┌────────

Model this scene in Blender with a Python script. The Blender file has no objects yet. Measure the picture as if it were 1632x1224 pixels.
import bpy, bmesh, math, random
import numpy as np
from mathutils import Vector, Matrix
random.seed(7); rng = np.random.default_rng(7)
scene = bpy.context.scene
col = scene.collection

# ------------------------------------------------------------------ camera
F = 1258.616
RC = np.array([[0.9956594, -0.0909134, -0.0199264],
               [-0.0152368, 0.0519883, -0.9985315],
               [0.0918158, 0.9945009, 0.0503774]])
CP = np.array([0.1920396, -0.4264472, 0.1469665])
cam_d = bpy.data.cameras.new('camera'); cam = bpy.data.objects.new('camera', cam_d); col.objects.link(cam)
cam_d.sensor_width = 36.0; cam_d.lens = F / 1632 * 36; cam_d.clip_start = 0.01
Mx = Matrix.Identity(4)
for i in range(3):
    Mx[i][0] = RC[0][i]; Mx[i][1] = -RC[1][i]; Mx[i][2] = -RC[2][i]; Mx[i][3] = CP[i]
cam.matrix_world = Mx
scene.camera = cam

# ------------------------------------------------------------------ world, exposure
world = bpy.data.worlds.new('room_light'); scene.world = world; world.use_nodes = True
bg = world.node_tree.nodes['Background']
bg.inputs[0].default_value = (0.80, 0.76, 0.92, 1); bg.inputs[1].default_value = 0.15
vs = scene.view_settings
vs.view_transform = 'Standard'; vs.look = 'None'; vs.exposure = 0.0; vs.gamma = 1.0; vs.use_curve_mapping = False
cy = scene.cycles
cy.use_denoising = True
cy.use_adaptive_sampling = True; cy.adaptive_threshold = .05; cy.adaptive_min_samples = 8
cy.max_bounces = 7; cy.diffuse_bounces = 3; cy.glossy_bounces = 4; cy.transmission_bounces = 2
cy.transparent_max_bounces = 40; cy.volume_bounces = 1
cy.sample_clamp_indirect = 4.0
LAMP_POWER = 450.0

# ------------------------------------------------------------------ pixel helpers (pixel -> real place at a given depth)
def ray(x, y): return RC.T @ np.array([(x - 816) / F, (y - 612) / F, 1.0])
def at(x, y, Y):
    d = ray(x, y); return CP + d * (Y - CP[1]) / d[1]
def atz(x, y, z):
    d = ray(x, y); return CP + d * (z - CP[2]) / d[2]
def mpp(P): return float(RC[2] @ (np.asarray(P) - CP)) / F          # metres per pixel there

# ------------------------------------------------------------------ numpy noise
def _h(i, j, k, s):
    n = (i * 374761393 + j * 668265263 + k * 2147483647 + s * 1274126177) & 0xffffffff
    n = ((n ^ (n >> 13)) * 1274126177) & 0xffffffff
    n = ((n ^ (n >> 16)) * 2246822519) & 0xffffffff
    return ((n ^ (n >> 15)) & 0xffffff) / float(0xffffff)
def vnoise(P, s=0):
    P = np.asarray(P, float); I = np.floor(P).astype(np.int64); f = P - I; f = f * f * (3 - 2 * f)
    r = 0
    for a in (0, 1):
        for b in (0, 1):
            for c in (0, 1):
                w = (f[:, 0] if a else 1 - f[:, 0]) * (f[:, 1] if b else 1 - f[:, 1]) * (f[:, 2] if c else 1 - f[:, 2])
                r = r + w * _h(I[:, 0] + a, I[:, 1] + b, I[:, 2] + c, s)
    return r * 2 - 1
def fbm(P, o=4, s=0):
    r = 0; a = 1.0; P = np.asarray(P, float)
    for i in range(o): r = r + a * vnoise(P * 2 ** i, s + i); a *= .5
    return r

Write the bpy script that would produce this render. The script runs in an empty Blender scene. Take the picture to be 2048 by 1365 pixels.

└────────

_What this task involves_.
Extract the complete listing verbatim.

_Response to this task_.
Model this scene in Blender with a Python script. The Blender file has no objects yet. Measure the picture as if it were 1632x1224 pixels.
import bpy, bmesh, math, random
import numpy as np
from mathutils import Vector, Matrix
random.seed(7); rng = np.random.default_rng(7)
scene = bpy.context.scene
col = scene.collection

# ------------------------------------------------------------------ camera
F = 1258.616
RC = np.array([[0.9956594, -0.0909134, -0.0199264],
               [-0.0152368, 0.0519883, -0.9985315],
               [0.0918158, 0.9945009, 0.0503774]])
CP = np.array([0.1920396, -0.4264472, 0.1469665])
cam_d = bpy.data.cameras.new('camera'); cam = bpy.data.objects.new('camera', cam_d); col.objects.link(cam)
cam_d.sensor_width = 36.0; cam_d.lens = F / 1632 * 36; cam_d.clip_start = 0.01
Mx = Matrix.Identity(4)
for i in range(3):
    Mx[i][0] = RC[0][i]; Mx[i][1] = -RC[1][i]; Mx[i][2] = -RC[2][i]; Mx[i][3] = CP[i]
cam.matrix_world = Mx
scene.camera = cam

# ------------------------------------------------------------------ world, exposure
world = bpy.data.worlds.new('room_light'); scene.world = world; world.use_nodes = True
bg = world.node_tree.nodes['Background']
bg.inputs[0].default_value = (0.80, 0.76, 0.92, 1); bg.inputs[1].default_value = 0.15
vs = scene.view_settings
vs.view_transform = 'Standard'; vs.look = 'None'; vs.exposure = 0.0; vs.gamma = 1.0; vs.use_curve_mapping = False
cy = scene.cycles
cy.use_denoising = True
cy.use_adaptive_sampling = True; cy.adaptive_threshold = .05; cy.adaptive_min_samples = 8
cy.max_bounces = 7; cy.diffuse_bounces = 3; cy.glossy_bounces = 4; cy.transmission_bounces = 2
cy.transparent_max_bounces = 40; cy.volume_bounces = 1
cy.sample_clamp_indirect = 4.0
LAMP_POWER = 450.0

# ------------------------------------------------------------------ pixel helpers (pixel -> real place at a given depth)
def ray(x, y): return RC.T @ np.array([(x - 816) / F, (y - 612) / F, 1.0])
def at(x, y, Y):
    d = ray(x, y); return CP + d * (Y - CP[1]) / d[1]
def atz(x, y, z):
    d = ray(x, y); return CP + d * (z - CP[2]) / d[2]
def mpp(P): return float(RC[2] @ (np.asarray(P) - CP)) / F          # metres per pixel there

# ------------------------------------------------------------------ numpy noise
def _h(i, j, k, s):
    n = (i * 374761393 + j * 668265263 + k * 2147483647 + s * 1274126177) & 0xffffffff
    n = ((n ^ (n >> 13)) * 1274126177) & 0xffffffff
    n = ((n ^ (n >> 16)) * 2246822519) & 0xffffffff
    return ((n ^ (n >> 15)) & 0xffffff) / float(0xffffff)
def vnoise(P, s=0):
    P = np.asarray(P, float); I = np.floor(P).astype(np.int64); f = P - I; f = f * f * (3 - 2 * f)
    r = 0
    for a in (0, 1):
        for b in (0, 1):
            for c in (0, 1):
                w = (f[:, 0] if a else 1 - f[:, 0]) * (f[:, 1] if b else 1 - f[:, 1]) * (f[:, 2] if c else 1 - f[:, 2])
                r = r + w * _h(I[:, 0] + a, I[:, 1] + b, I[:, 2] + c, s)
    return r * 2 - 1
def fbm(P, o=4, s=0):
    r = 0; a = 1.0; P = np.asarray(P, float)
    for i in range(o): r = r + a * vnoise(P * 2 ** i, s + i); a *= .5
    return r

Write the bpy script that would produce this render. The script runs in an empty Blender scene. Take the picture to be 2048 by 1365 pixels.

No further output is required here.